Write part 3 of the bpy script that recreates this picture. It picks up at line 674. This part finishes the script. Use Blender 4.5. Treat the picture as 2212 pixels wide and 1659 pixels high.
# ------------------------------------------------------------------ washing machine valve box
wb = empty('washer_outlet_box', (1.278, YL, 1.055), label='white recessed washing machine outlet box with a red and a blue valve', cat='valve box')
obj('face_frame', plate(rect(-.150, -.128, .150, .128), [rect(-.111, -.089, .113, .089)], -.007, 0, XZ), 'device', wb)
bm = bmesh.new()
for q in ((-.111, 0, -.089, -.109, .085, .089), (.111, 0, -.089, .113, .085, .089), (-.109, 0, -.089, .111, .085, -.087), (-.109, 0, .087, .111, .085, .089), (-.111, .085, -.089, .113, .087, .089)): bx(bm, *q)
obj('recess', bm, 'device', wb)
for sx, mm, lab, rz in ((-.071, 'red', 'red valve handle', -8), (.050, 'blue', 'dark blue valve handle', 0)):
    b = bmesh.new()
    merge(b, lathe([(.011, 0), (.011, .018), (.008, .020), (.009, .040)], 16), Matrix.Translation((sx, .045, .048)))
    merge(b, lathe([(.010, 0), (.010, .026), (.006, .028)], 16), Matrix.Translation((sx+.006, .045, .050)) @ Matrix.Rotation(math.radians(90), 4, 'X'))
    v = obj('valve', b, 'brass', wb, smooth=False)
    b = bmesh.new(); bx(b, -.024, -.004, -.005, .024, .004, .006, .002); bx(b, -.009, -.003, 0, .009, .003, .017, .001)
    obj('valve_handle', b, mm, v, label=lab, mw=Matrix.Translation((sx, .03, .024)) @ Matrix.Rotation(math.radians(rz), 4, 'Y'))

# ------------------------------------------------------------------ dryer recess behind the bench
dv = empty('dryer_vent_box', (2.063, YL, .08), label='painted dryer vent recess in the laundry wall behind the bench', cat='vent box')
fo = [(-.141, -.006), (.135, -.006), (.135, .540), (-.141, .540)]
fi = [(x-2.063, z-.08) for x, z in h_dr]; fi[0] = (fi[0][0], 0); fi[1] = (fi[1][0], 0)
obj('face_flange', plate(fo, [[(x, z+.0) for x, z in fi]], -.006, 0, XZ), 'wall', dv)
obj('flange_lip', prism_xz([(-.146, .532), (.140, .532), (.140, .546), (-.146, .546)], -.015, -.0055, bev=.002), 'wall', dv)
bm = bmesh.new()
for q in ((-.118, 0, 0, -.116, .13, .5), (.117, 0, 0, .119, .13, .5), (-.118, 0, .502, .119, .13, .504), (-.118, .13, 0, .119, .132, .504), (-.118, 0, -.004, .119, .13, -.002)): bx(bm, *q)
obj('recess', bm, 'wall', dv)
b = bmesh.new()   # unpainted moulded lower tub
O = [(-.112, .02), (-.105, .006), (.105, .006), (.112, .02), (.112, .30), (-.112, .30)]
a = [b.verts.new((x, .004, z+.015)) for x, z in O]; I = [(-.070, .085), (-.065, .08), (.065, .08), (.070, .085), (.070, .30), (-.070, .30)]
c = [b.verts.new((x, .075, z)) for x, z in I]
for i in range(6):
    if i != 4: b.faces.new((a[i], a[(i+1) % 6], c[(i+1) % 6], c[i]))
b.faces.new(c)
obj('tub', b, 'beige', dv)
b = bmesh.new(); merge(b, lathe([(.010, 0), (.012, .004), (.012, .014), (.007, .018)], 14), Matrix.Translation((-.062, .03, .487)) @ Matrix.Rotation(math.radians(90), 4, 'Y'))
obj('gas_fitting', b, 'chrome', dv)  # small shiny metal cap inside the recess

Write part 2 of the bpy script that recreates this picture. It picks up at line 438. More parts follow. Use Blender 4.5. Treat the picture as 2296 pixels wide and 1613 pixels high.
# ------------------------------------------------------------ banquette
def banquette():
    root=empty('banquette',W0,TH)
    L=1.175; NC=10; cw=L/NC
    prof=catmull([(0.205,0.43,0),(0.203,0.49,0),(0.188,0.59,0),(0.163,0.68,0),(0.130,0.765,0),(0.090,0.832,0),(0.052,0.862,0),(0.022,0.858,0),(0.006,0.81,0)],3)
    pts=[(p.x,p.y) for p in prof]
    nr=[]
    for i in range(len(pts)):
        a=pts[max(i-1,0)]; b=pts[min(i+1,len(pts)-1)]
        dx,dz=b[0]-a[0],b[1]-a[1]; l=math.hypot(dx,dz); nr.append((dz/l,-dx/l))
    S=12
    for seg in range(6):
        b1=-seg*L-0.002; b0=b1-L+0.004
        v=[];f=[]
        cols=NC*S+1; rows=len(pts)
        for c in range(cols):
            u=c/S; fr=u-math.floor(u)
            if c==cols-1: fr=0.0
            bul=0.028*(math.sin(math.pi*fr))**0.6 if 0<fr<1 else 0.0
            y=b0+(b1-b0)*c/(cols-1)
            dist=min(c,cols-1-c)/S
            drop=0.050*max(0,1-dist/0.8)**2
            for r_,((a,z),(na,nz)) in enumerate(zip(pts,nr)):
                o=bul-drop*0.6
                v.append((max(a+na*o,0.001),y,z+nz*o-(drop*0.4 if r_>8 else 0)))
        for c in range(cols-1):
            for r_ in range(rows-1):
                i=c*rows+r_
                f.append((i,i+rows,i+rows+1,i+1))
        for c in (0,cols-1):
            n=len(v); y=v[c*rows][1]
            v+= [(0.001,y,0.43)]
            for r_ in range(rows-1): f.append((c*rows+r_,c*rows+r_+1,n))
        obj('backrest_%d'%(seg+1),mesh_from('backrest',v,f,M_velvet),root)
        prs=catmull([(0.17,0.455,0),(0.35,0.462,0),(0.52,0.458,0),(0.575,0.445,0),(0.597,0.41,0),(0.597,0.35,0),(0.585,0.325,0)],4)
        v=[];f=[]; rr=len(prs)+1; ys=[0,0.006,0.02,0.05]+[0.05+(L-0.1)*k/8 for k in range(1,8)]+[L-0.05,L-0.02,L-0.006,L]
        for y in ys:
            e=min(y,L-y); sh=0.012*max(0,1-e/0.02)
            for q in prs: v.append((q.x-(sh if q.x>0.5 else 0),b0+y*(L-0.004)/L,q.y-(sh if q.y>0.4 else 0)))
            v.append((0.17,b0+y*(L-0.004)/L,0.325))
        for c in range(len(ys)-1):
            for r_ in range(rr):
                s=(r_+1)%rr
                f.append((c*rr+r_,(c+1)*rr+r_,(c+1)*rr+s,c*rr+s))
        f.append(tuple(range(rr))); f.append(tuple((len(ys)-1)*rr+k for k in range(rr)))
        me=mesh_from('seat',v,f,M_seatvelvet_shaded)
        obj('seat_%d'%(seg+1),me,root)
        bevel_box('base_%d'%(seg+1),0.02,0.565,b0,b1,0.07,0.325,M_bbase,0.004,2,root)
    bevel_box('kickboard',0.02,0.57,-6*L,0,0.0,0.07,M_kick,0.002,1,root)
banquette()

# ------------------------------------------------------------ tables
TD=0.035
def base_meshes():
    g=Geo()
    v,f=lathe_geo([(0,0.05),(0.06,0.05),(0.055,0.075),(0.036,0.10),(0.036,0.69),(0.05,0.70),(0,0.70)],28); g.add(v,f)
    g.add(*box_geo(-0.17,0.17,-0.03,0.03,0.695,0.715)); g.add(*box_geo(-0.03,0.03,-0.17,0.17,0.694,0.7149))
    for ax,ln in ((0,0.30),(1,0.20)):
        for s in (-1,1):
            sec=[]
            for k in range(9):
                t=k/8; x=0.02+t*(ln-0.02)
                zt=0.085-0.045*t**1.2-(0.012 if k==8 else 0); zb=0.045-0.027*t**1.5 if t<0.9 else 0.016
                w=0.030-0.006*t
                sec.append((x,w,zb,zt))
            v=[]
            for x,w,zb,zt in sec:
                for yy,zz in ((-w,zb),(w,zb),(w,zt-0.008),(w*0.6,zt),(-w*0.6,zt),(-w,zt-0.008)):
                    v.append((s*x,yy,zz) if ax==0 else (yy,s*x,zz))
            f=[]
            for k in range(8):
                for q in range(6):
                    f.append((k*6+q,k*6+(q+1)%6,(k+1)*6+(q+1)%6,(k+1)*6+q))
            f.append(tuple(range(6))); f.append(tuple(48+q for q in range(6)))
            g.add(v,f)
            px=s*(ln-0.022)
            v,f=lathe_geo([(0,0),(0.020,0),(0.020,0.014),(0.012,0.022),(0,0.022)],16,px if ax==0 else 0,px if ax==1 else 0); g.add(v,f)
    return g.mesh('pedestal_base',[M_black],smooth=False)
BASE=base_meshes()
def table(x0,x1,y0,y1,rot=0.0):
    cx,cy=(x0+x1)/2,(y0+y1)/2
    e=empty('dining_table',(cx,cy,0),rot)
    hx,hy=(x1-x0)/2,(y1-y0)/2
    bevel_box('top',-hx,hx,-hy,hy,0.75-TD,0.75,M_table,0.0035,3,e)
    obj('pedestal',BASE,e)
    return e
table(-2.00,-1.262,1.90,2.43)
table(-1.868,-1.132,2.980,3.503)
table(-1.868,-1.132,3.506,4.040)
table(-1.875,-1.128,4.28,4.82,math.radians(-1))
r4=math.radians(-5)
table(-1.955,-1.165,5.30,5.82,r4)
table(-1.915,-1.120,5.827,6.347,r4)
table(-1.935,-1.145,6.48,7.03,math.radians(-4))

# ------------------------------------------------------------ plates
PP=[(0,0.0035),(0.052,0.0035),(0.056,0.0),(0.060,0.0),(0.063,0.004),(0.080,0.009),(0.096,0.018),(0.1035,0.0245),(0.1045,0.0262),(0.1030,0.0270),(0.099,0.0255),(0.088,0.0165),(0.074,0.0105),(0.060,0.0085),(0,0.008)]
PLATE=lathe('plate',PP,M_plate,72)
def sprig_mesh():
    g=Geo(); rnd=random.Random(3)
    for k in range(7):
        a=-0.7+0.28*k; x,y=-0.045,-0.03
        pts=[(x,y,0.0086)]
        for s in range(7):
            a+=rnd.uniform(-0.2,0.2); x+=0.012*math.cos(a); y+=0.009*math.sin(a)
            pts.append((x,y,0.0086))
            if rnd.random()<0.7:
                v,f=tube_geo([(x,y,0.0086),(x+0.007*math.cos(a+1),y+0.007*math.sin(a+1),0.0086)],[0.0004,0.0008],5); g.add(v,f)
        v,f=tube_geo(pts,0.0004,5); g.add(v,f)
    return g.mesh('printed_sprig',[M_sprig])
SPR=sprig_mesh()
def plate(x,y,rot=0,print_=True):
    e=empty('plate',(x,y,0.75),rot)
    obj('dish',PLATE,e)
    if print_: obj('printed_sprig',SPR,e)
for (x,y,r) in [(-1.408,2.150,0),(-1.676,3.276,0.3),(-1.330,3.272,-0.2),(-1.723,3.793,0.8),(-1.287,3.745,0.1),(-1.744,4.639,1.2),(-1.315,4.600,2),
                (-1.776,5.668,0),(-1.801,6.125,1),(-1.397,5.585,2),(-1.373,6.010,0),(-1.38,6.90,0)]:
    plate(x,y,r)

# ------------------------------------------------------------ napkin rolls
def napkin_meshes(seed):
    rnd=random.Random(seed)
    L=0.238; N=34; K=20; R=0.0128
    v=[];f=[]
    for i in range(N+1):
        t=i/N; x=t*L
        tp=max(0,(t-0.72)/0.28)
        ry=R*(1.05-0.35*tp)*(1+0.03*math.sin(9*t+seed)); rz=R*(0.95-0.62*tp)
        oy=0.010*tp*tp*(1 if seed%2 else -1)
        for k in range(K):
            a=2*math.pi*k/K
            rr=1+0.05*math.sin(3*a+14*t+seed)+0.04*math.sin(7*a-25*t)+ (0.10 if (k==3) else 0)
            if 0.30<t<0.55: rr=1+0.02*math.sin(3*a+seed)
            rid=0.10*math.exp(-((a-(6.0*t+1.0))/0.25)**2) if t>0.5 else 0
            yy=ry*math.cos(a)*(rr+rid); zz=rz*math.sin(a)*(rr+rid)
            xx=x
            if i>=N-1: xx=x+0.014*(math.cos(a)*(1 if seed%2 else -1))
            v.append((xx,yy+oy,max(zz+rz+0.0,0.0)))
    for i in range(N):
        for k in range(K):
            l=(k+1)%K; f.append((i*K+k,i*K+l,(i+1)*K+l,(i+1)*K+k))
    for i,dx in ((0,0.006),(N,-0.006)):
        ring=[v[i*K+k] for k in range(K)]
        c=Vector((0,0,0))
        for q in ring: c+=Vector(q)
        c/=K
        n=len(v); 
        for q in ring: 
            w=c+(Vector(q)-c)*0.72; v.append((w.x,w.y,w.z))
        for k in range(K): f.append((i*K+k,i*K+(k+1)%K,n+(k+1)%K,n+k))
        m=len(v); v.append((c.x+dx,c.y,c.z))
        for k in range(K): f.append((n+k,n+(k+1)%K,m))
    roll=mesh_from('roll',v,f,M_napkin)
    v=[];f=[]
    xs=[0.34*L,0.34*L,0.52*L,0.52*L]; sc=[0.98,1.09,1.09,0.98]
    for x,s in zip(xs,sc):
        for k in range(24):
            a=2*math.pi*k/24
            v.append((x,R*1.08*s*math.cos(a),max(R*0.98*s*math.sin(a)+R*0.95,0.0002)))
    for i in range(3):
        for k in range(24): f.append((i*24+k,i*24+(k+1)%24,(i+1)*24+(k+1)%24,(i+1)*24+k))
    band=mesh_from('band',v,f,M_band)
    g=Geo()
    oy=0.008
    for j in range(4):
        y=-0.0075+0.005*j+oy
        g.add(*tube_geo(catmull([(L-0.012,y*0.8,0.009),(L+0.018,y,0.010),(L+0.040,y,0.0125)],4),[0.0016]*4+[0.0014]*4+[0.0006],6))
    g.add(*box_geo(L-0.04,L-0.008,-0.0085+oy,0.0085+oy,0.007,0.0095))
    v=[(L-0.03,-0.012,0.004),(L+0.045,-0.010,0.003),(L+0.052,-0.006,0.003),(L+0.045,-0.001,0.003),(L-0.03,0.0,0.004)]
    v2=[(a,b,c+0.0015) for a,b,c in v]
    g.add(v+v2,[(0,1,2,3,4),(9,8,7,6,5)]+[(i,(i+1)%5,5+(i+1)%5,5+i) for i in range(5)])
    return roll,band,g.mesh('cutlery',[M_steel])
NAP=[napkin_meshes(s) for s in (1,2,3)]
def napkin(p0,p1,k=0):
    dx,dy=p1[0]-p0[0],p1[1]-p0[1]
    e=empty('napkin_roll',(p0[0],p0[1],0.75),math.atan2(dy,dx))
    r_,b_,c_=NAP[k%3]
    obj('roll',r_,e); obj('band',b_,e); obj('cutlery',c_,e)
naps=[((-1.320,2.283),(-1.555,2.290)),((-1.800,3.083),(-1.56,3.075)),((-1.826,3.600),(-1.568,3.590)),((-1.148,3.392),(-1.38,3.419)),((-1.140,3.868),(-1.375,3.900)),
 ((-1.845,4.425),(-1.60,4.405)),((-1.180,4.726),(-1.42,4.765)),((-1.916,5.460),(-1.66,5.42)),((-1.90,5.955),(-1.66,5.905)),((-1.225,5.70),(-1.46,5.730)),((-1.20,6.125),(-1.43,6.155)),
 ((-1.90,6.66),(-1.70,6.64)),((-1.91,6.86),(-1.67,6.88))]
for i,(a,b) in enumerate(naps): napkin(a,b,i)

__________

WHAT TO WORK ON → Identify the lines that hold the word "high". Copy every one of them.

IN RESPONSE →
Write part 3 of the bpy script that recreates this picture. It picks up at line 674. This part finishes the script. Use Blender 4.5. Treat the picture as 2212 pixels wide and 1659 pixels high.
Write part 2 of the bpy script that recreates this picture. It picks up at line 438. More parts follow. Use Blender 4.5. Treat the picture as 2296 pixels wide and 1613 pixels high.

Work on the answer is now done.